## BEGIN

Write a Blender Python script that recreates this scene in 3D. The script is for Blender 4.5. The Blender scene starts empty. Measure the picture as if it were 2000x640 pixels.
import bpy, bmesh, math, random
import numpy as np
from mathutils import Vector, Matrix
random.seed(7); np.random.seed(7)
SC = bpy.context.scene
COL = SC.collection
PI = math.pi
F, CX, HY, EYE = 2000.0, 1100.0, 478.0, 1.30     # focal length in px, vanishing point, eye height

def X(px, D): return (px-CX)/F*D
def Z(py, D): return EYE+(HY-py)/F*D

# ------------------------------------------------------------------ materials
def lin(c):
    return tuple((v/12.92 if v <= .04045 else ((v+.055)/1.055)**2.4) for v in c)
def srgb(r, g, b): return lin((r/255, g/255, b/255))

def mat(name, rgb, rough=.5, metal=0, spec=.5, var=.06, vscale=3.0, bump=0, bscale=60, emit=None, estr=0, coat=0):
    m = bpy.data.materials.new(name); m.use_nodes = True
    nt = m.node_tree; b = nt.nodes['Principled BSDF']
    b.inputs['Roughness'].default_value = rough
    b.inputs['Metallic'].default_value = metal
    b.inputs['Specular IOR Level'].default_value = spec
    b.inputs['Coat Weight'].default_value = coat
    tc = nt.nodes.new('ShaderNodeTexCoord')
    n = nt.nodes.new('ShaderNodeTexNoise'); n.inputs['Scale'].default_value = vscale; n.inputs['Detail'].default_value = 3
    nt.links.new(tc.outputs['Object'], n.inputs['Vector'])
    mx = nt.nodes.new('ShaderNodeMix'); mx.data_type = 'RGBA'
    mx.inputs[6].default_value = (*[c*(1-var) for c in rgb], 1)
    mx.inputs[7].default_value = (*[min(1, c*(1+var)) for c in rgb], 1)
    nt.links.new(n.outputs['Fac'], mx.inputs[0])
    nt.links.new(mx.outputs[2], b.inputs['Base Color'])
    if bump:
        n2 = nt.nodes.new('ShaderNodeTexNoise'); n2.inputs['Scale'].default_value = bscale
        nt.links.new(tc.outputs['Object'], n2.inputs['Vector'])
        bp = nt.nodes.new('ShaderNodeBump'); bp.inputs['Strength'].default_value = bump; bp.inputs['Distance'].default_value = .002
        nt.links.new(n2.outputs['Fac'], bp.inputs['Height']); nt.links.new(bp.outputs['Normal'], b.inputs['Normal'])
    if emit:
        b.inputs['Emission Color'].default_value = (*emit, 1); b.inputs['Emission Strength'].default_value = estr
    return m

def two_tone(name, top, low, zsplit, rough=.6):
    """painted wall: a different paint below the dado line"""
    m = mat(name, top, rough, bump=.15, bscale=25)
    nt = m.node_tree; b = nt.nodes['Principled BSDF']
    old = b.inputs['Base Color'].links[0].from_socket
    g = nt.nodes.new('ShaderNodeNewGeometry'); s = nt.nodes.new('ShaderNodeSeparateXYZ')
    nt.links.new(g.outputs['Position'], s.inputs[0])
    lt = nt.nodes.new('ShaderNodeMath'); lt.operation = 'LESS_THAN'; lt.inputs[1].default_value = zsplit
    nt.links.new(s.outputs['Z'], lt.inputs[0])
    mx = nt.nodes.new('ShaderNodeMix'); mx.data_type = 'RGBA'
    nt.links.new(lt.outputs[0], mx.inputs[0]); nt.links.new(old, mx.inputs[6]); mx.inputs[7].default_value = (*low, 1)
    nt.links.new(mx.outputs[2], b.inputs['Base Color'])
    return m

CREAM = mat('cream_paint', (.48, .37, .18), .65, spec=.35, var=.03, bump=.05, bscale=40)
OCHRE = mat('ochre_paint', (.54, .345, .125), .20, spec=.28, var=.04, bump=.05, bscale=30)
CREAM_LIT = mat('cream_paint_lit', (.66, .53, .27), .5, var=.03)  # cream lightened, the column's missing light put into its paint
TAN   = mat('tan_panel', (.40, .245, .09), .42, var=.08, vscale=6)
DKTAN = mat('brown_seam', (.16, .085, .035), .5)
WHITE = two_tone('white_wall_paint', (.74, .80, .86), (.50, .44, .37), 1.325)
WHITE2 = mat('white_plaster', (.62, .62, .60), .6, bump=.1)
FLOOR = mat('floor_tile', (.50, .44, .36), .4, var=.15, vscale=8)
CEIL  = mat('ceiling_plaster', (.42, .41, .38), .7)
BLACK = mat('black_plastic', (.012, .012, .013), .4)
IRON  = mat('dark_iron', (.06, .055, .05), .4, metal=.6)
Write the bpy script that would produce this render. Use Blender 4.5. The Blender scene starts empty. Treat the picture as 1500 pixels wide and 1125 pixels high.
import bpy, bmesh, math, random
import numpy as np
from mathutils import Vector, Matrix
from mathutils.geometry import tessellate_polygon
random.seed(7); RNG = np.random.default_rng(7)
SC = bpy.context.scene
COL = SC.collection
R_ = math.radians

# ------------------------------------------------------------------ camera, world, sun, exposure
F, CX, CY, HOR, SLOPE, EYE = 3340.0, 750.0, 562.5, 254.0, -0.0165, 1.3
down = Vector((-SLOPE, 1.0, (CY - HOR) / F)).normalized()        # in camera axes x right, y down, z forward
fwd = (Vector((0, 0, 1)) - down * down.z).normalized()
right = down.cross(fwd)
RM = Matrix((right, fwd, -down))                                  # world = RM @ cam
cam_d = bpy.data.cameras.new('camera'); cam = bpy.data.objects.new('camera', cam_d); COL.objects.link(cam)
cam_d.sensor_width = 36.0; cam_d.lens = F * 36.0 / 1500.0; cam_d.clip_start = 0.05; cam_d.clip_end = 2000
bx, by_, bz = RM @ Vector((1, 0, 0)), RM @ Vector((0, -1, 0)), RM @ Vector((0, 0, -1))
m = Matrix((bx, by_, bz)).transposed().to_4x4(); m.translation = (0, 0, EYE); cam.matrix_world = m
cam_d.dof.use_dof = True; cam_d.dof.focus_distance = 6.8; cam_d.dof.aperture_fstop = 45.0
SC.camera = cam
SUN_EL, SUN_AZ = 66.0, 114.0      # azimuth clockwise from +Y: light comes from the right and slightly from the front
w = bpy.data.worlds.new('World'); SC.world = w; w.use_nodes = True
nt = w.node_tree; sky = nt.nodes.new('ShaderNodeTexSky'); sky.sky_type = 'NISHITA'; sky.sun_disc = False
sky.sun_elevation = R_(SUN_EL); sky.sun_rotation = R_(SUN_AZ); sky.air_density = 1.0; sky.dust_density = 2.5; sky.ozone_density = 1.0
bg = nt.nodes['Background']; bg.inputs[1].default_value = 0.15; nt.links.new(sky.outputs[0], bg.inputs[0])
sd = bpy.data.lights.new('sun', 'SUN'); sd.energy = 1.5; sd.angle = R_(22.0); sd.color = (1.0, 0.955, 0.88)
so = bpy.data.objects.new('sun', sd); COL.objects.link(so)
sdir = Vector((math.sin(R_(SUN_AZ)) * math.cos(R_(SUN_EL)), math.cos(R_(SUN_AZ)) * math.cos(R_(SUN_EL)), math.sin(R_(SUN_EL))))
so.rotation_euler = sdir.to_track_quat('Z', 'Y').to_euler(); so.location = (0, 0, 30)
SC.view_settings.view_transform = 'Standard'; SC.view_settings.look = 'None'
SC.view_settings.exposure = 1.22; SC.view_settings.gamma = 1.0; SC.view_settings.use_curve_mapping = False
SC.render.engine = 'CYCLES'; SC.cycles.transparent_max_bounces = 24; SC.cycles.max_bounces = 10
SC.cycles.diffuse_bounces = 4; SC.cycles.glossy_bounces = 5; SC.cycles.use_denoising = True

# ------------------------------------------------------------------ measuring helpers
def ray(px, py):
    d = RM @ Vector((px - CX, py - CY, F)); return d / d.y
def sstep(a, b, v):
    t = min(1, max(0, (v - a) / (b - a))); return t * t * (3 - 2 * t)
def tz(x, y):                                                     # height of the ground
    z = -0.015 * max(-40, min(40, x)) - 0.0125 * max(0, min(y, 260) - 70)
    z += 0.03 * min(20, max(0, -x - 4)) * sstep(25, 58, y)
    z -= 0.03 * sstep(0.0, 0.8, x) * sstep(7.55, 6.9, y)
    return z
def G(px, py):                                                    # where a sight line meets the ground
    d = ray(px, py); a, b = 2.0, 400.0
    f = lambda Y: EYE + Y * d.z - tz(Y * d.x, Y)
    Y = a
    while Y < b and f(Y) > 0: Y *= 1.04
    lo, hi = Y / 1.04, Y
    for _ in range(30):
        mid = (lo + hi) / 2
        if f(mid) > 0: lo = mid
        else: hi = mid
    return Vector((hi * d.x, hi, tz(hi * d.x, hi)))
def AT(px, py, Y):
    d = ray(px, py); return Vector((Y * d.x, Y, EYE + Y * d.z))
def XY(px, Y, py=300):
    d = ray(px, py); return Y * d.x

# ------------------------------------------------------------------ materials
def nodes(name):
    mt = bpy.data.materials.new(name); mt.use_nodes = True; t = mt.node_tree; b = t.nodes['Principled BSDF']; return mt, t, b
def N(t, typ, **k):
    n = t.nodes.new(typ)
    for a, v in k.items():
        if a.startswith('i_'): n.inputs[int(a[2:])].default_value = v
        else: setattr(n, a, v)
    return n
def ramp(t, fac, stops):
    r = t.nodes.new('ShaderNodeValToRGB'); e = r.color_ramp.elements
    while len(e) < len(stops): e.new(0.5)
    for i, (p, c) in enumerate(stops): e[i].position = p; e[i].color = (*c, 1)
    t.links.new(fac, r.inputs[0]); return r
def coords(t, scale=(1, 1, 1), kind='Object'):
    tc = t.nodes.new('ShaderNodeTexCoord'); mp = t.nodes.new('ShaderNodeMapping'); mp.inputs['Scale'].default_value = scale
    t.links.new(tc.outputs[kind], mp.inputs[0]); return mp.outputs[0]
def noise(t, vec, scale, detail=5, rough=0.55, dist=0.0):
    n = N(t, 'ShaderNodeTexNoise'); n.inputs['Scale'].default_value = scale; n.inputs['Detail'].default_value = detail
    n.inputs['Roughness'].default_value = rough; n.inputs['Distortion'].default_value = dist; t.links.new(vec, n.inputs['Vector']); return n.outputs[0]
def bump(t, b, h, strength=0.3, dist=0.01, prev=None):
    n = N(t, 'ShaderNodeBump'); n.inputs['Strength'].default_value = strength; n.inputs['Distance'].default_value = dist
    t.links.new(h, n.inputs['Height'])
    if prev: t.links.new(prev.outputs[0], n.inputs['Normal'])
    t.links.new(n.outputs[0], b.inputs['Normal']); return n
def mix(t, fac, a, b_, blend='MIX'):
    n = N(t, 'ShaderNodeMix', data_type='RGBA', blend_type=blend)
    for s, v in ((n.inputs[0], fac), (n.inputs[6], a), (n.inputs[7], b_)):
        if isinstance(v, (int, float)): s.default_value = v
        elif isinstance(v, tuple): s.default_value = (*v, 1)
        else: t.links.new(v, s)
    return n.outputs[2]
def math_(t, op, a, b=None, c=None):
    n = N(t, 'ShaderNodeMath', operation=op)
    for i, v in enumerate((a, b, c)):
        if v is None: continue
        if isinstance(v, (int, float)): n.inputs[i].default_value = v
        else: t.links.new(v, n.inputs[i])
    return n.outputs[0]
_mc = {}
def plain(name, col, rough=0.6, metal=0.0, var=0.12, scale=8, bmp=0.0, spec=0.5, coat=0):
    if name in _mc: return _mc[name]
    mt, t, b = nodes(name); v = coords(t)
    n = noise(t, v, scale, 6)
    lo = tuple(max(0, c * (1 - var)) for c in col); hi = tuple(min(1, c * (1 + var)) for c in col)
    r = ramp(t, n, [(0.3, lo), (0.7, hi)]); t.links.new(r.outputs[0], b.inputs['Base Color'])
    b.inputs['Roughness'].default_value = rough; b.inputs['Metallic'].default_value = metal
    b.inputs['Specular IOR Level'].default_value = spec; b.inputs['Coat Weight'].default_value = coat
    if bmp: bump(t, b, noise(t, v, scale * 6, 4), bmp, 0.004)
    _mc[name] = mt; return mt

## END

◆ **TASK REQUIREMENTS**:
Copy the records above exactly, beginning at the line that contains "Write the bpy" and stopping after the line that contains "R_ = math.radians".

◆ **OUTPUT OF THE EXERCISE**:
Write the bpy script that would produce this render. Use Blender 4.5. The Blender scene starts empty. Treat the picture as 1500 pixels wide and 1125 pixels high.
import bpy, bmesh, math, random
import numpy as np
from mathutils import Vector, Matrix
from mathutils.geometry import tessellate_polygon
random.seed(7); RNG = np.random.default_rng(7)
SC = bpy.context.scene
COL = SC.collection
R_ = math.radians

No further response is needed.